Article ID: | iaor20072830 |
Country: | South Korea |
Volume: | 33 |
Issue: | 1 |
Start Page Number: | 76 |
End Page Number: | 85 |
Publication Date: | Jan 2007 |
Journal: | Journal of the Korean Institute of Industrial Engineers |
Authors: | Yum Bong-Jin, Koo Jung-Seo, Kim Min |
A reliability acceptance sampling plan (RASP) consists of a set of life test procedures and rules for either accepting or rejecting a collection of items based on the sampled lifetime data. Most of the existing RASPs are concerned with the case where test items are available at the same time. However, as in the early stage of product development, it may be difficult to secure test items at the same time. In such a case, it is inevitable to conduct a life test using sequentially supplied samples. In this paper, it is assumed that test items are sequentially supplied, the lifetimes of test items follow an exponential distribution, failures are monitored continuously, arrival times of test items are known, and the number of test items at each arrival time is given.

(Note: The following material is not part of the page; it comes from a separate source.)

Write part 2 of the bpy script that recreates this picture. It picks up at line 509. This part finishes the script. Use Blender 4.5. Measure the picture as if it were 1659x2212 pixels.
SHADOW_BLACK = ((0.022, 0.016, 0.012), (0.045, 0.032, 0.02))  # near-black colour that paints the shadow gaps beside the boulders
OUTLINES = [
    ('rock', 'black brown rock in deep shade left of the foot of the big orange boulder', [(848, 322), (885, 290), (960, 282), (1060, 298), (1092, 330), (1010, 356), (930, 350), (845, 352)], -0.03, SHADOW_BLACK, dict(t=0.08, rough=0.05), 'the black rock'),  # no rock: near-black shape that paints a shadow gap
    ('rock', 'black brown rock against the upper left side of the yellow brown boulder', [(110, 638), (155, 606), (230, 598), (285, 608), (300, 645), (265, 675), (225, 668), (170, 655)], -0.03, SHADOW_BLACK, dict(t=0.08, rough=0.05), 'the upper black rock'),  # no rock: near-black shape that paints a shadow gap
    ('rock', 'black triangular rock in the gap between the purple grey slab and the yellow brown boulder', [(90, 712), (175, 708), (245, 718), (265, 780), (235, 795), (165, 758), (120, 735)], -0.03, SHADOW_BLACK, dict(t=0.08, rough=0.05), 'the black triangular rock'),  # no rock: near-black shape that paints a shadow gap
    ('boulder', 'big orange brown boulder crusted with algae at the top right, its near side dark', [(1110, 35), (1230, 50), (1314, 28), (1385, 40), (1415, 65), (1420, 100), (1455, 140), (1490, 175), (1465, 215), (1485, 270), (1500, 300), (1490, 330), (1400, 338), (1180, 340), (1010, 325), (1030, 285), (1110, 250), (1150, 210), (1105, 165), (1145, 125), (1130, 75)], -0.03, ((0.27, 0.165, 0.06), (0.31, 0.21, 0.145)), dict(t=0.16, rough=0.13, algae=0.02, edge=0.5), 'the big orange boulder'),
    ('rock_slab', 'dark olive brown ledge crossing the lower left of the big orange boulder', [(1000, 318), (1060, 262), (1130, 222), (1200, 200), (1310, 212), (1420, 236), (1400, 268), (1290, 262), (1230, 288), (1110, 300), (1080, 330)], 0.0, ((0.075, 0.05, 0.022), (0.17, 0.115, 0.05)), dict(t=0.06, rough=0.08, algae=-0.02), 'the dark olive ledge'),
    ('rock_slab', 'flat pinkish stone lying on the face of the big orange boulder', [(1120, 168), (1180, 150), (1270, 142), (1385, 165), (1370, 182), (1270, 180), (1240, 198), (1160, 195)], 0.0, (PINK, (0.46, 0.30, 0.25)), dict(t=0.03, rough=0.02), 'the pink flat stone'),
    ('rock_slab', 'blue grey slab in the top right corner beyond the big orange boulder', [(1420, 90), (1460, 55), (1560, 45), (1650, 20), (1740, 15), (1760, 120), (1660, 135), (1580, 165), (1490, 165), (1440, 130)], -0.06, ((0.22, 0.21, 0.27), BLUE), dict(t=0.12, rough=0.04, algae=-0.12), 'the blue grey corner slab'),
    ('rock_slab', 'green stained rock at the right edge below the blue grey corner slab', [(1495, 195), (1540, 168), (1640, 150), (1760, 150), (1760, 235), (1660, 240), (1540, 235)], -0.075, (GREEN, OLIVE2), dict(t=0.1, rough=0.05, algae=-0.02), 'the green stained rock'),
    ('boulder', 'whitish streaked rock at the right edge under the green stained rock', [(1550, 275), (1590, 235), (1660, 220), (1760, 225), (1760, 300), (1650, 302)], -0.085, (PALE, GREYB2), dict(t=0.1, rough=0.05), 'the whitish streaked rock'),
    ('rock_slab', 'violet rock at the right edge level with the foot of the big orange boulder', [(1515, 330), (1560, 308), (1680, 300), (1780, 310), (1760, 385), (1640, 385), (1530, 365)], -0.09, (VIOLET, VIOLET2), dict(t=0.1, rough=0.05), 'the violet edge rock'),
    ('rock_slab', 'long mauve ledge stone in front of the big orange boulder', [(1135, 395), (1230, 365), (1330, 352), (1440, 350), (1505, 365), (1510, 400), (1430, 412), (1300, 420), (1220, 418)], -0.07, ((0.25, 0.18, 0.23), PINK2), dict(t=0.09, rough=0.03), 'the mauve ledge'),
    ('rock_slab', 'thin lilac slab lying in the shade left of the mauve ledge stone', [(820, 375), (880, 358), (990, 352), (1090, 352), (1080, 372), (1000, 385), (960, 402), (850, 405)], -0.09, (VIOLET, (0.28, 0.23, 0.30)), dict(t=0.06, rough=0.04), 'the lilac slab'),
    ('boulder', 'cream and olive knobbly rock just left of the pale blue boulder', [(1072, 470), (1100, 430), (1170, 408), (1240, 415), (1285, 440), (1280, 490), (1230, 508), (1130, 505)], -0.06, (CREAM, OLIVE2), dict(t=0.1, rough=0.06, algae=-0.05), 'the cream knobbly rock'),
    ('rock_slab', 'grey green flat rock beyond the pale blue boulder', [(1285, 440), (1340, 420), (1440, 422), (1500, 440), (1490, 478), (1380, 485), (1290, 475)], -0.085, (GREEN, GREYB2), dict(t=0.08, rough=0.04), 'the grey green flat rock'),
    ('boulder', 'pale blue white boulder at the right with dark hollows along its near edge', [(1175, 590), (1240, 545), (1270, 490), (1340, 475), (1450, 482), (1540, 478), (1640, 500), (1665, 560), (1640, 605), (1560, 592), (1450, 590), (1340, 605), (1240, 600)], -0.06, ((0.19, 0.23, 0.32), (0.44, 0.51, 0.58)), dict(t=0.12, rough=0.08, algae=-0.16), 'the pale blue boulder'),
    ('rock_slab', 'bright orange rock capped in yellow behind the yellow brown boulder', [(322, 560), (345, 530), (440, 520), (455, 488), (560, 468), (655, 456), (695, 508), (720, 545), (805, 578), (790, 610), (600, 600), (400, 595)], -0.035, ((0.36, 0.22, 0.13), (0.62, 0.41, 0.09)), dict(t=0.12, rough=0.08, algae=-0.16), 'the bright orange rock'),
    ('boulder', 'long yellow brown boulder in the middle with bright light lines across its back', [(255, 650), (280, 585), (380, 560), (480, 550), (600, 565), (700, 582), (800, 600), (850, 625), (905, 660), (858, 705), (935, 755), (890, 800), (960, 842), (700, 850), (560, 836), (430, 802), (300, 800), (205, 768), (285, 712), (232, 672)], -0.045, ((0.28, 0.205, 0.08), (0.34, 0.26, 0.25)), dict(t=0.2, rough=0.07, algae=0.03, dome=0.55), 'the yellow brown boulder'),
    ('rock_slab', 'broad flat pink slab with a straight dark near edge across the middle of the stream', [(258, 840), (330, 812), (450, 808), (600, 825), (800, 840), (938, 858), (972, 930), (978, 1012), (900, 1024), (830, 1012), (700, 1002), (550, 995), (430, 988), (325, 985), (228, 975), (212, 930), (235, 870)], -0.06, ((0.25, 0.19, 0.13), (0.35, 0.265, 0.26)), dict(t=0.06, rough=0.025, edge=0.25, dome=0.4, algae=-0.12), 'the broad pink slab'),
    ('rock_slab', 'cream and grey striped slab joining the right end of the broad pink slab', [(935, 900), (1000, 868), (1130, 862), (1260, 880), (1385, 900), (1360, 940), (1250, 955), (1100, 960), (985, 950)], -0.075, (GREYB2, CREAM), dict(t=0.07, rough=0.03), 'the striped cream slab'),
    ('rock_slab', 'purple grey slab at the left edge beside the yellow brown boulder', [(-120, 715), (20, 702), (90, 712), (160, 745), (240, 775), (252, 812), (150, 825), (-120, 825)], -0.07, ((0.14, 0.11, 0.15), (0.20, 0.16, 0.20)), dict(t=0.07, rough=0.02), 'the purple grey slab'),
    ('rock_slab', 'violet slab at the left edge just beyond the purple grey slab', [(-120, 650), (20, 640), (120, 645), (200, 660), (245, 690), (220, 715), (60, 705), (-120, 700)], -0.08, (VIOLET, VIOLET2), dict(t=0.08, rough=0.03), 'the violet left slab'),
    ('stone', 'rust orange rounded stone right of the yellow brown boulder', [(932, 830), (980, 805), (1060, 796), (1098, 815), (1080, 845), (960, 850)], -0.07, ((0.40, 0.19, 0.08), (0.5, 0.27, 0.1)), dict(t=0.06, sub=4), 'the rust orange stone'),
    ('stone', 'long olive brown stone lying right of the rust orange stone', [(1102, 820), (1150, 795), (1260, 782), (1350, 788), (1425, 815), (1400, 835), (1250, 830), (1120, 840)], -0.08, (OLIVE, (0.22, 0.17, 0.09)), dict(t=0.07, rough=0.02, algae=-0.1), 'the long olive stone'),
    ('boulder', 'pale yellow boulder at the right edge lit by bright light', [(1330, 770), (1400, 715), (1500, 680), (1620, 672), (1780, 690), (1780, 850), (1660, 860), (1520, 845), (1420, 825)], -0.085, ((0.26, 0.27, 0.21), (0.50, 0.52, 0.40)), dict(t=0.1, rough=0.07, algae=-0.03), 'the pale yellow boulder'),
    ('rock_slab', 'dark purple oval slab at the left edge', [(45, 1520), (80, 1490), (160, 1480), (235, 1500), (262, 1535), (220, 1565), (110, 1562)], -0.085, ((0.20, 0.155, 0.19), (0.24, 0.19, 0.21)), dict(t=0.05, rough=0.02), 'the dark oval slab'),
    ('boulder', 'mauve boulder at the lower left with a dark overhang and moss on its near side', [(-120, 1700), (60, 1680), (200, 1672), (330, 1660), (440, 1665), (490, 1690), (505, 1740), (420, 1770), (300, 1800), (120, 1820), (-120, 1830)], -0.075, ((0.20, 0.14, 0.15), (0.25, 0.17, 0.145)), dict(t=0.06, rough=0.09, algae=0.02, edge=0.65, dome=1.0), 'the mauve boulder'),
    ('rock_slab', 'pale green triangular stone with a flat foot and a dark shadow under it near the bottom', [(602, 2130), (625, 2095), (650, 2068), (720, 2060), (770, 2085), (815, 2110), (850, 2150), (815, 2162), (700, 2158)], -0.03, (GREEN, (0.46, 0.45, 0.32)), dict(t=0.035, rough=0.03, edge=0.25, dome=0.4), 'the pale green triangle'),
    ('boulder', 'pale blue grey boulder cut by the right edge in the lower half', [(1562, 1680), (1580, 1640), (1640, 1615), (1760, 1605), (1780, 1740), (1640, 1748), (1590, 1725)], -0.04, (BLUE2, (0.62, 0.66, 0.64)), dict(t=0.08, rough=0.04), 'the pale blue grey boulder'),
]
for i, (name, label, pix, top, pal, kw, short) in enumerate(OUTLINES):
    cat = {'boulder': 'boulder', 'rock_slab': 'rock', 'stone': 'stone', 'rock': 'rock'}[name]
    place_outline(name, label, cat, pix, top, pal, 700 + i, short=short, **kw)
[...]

Under these assumptions, RASPs are developed by determining the test completion time and the critical value for the maximum likelihood estimator of the mean lifetime such that the producer and consumer risks are satisfied. Then, the developed plans are compared to the traditional Type-I censored RASPs in terms of the test completion time. Computational results indicate that the test completion time of the developed RASP is shorter than that of the traditional Type-I censored plan in most cases considered. It is also found that the superiority of the developed RASP becomes more prominent as the inter-arrival times of test items increase and/or the total number of test items gets larger.